Alors que fin janvier, plus de deux mille manifestants s’étaient rassemblés à Téhéran pour protester contre la publication d’une nouvelle caricature de Mahomet dans le dernier numéro de Charlie Hebdo, deux institutions iraniennes optent maintenant pour une autre tactique pour exprimer leur désaccord : l’organisation d’un concours sur l’Holocauste. En 2006, le journal Hamshahiri avait déjà lancé une campagne similaire pour protester contre la publication de caricatures du prophète dans le journal danois Jyllands-Postens.
Objectif de cette brûlante campagne de caricature ? Prendre les Occidentaux à leur propre jeu.
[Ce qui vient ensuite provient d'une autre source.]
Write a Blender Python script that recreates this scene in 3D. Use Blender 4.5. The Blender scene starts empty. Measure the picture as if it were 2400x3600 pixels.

Railler le massacre des juifs pendant la Seconde Guerre mondiale est une manière de montrer le double langage de l’Occident sur la liberté d’expression. Ces deux institutions, la Maison de la caricature iranienne et le complexe culturel Sarcheshmeh, entendent ainsi répliquer à l’enthousiasme mondial pour la défense de Charlie Hebdo, enthousiasme qu’elles estiment sélectif.
10 600 euros pour le lauréat.
The Independent précise que le concours propose des récompenses financières aux gagnants. Le vainqueur se verra ainsi offrir un chèque de 10 600 euros tandis que le deuxième et le troisième recevront respectivement 7 000 et 4 400 euros.
Les dessins sélectionnés seront exposés à différents endroits de la capitale iranienne.
Un précédent en 2006
Ce n’est pas la première fois qu’un tel concours est organisé en Iran. Le journal Hamshahiri, premier quotidien du pays, avait lancé une opération de la même facture pour dénoncer la publication de caricatures outrageuses à Mahomet dans le journal danois Jyllands-Postens.
Contrairement à ce que prétendent la majorité des titres français, le concours de 2006 – et celui qui vient d’être lancé s’il reprend les mêmes bases- n’était pas un « un concours international de caricature sur le thème de la négation de l’Holocauste » (Le Figaro). Les organisateurs avaient en effet précisé que le concours n’était pas destiné à promouvoir des dessins négationnistes, révisionnistes ou antisémites, rappelant qu’ils affirmaient l’existence du génocide. La visée du journal iranien était davantage celle d’un défi : « l’Occident étend-il la liberté d’expression aux crimes commis par les États-Unis et Israël, ou à un évènement comme l’Holocauste ? Ou est-ce que la liberté d’expression sert juste à insulter les personnages saints d’une religion ? » avaient ainsi questionné les éditeurs Hamshahiri, coorganisateurs du concours. Une manière pour l’Iran de dénoncer « le deux poids, deux mesures » qui dicte selon eux l’attitude occidentale.
Mais certains dessins interpellaient tout de même par leur caractère tendancieux. Un dessin de la française Chard représentait une chambre à gaz grimée en décor de théâtre et portant l’inscription « mythe des chambres à gaz » ; un Juif demandait « Qui l’a mis par terre ? », et on lui répondait « Faurisson ». Un autre dessin de Maziyar Bizhani montrait un groupe de Juifs tournant en rond pour parvenir à un compteur de 6 millions ; ils passaient par une chambre complètement inoffensive. Des croquis avec une dimension révisionniste patente.